* Work to do: Every line of the listing must be reproduced as it stands. Leave the images behind.

* Data segment:
>> Start

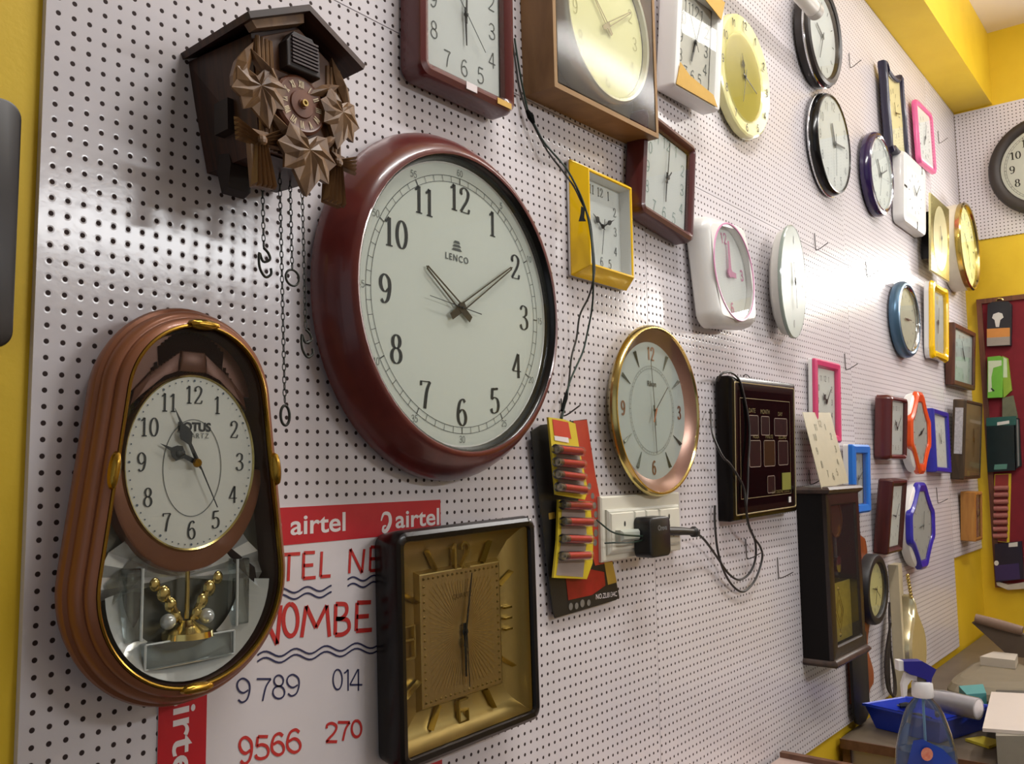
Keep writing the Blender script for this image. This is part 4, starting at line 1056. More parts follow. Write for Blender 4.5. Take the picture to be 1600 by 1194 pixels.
# ================================================================ digital calendar clock panel
def panel():
    Wd, Hd = .382, .325; X, Z = 1.655, 1.597
    r = thing('digital_clock', 'black digital calendar wall clock with gold lines and unlit display windows', 'clock', (X, -.0015, Z), rot=(math.radians(2), math.radians(-1), 0))
    blk = mat('black_brown_plastic', (20, 15, 14), .25, spec=.15)
    def L(i, d): return [(x, -d, z) for x, z in o_rr(Wd-2*i, Hd-2*i, .006)]
    MB().loft([L(*q) for q in ((.004, 0), (0, .004), (0, .030), (.003, .038), (.012, .0405), (.030, .0395))], True).obj('frame', blk, r)
    MB().loft([L(*q) for q in ((.0125, .0405), (.013, .0414), (.0150, .0414), (.0155, .0403))]).obj('gold_border', mat('pale_gold_border', (206, 192, 146), .3, .7), r)
    f = MB().add(L(.030, .0395), [tuple(range(72))]).obj('face', mat('black_glass_face', (10, 8, 9), .15, spec=.06), r)
    iw, ih = .148, .114
    ln = MB(); ln.ribbon([(-iw, -ih), (iw, -ih), (iw, ih), (-iw, ih), (-iw, -ih)], .0014, -.0399); ln.obj('gold_line_lettering', mat('pale_gold_line', (176, 164, 124), .4, .4), f, smooth=False)
    win = mat('unlit_display', (40, 22, 24), .35, spec=.1); wo = mat('window_outline', (150, 134, 122), .4)
    for (x, z, w, h, m_) in tuple((a*1.25, b*1.09, c*1.22, d*1.05, e) for a, b, c, d, e in ((-.060, .048, .044, .044, win), (-.006, .048, .040, .042, win), (.070, .046, .066, .040, win), (-.055, -.012, .052, .058, win), (.012, -.012, .054, .058, mat('unlit_display_amber', (58, 40, 24), .3, spec=.1)), (.080, -.012, .050, .056, win), (.018, -.080, .036, .038, win))):
        p = MB(); pts = o_rr(w, h, .005); p.add([(a+x, -.0400, c+z) for a, c in pts], [tuple(range(len(pts)))]); q = p.obj('display_window', m_, f)
        e = MB(); e.ribbon([(a+x, c+z) for a, c in pts + [pts[0]]], .0016, -.0404); e.obj('window_outline_trim', wo, q, smooth=False)
    gm = mat('dull_gold_print', (112, 98, 46), .5)
    for (t, x, z, s) in (('DATE', -.066, .079, .013), ('MONTH', -.006, .078, .013), ('DAY', .068, .075, .012), ('HOUR', -.05, .024, .011), ('MINUTE', .012, .024, .011), ('SECOND', .078, .023, .011), ('DAY DIGITAL CLOCK', .066, -.098, .010)):
        text_mb(t, s*1.15).xf(Matrix.Translation((x*1.25, -.0403, z*1.09))).obj('lettering', gm, f, smooth=False)
    s1 = MB(); s1.box(.090, .146, -.0408, -.0400, -.104, -.062); s1.obj('yellow_sticker', mat('olive_yellow_sticker', (122, 122, 34), .6), r)
    s2 = MB(); s2.box(.130, .144, -.0412, -.0402, -.136, -.122); s2.obj('white_sticker', mat('white_sticker', (214, 208, 206), .6), r)
panel()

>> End

* Worked solution:
Keep writing the Blender script for this image. This is part 4, starting at line 1056. More parts follow. Write for Blender 4.5. Take the picture to be 1600 by 1194 pixels.
# ================================================================ digital calendar clock panel
def panel():
    Wd, Hd = .382, .325; X, Z = 1.655, 1.597
    r = thing('digital_clock', 'black digital calendar wall clock with gold lines and unlit display windows', 'clock', (X, -.0015, Z), rot=(math.radians(2), math.radians(-1), 0))
    blk = mat('black_brown_plastic', (20, 15, 14), .25, spec=.15)
    def L(i, d): return [(x, -d, z) for x, z in o_rr(Wd-2*i, Hd-2*i, .006)]
    MB().loft([L(*q) for q in ((.004, 0), (0, .004), (0, .030), (.003, .038), (.012, .0405), (.030, .0395))], True).obj('frame', blk, r)
    MB().loft([L(*q) for q in ((.0125, .0405), (.013, .0414), (.0150, .0414), (.0155, .0403))]).obj('gold_border', mat('pale_gold_border', (206, 192, 146), .3, .7), r)
    f = MB().add(L(.030, .0395), [tuple(range(72))]).obj('face', mat('black_glass_face', (10, 8, 9), .15, spec=.06), r)
    iw, ih = .148, .114
    ln = MB(); ln.ribbon([(-iw, -ih), (iw, -ih), (iw, ih), (-iw, ih), (-iw, -ih)], .0014, -.0399); ln.obj('gold_line_lettering', mat('pale_gold_line', (176, 164, 124), .4, .4), f, smooth=False)
    win = mat('unlit_display', (40, 22, 24), .35, spec=.1); wo = mat('window_outline', (150, 134, 122), .4)
    for (x, z, w, h, m_) in tuple((a*1.25, b*1.09, c*1.22, d*1.05, e) for a, b, c, d, e in ((-.060, .048, .044, .044, win), (-.006, .048, .040, .042, win), (.070, .046, .066, .040, win), (-.055, -.012, .052, .058, win), (.012, -.012, .054, .058, mat('unlit_display_amber', (58, 40, 24), .3, spec=.1)), (.080, -.012, .050, .056, win), (.018, -.080, .036, .038, win))):
        p = MB(); pts = o_rr(w, h, .005); p.add([(a+x, -.0400, c+z) for a, c in pts], [tuple(range(len(pts)))]); q = p.obj('display_window', m_, f)
        e = MB(); e.ribbon([(a+x, c+z) for a, c in pts + [pts[0]]], .0016, -.0404); e.obj('window_outline_trim', wo, q, smooth=False)
    gm = mat('dull_gold_print', (112, 98, 46), .5)
    for (t, x, z, s) in (('DATE', -.066, .079, .013), ('MONTH', -.006, .078, .013), ('DAY', .068, .075, .012), ('HOUR', -.05, .024, .011), ('MINUTE', .012, .024, .011), ('SECOND', .078, .023, .011), ('DAY DIGITAL CLOCK', .066, -.098, .010)):
        text_mb(t, s*1.15).xf(Matrix.Translation((x*1.25, -.0403, z*1.09))).obj('lettering', gm, f, smooth=False)
    s1 = MB(); s1.box(.090, .146, -.0408, -.0400, -.104, -.062); s1.obj('yellow_sticker', mat('olive_yellow_sticker', (122, 122, 34), .6), r)
    s2 = MB(); s2.box(.130, .144, -.0412, -.0402, -.136, -.122); s2.obj('white_sticker', mat('white_sticker', (214, 208, 206), .6), r)
panel()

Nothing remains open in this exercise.